Dress Code: It’s no black tie event, but it’s really not in your best interests to look like you’ve rolled out of bed and decided to grace the Court with your presence. The inside of a courtroom is a pretty serious place, particularly the Family Court, which deals with people’s personal lives on a daily basis. The clothes you wear should convey that you consider your Court attendance as an important matter, and that you have respect for the Court; not a Jack Daniels slogan.

Courtroom Conduct: When you find yourself sitting in the courtroom, be mindful of your reactions. Be careful not make faces, sigh, snigger, roll your eyes, shake your head or gesticulate wildly in response to a witness’s testimony with which you disagree. I have seen people crack it and storm out of the courtroom before. Really not a good idea, and it does not go unnoticed. The judicial officer has a birds-eye view of the courtroom, and they don’t miss a trick. Also, keep in mind that there are microphones within the courtroom that record everything.
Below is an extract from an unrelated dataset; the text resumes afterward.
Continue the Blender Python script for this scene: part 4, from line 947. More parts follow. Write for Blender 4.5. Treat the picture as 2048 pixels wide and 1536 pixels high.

A wise man once said to me, “act like you’re in someone else’s lounge room”. Sage advice.

Only Speak the Truth: If it’s your turn to be cross-examined, tell the truth - not only because you will have sworn an oath to tell the truth but also because you do not want to prejudice your case. The most completely devastating thing that can happen is for you to lie regarding some aspect of your case.

It takes an awful lot of energy to maintain a lie, and many a person have come unstuck at the hands of Barristers, who are highly skilled in catching people out. You’ll most likely end up in knots like George Bush when he was asked whether he wished he could take back any of his answers in the first Presidential Debate:• "I think if you know what you believe, it makes it a lot easier to answer questions. I can't answer your question".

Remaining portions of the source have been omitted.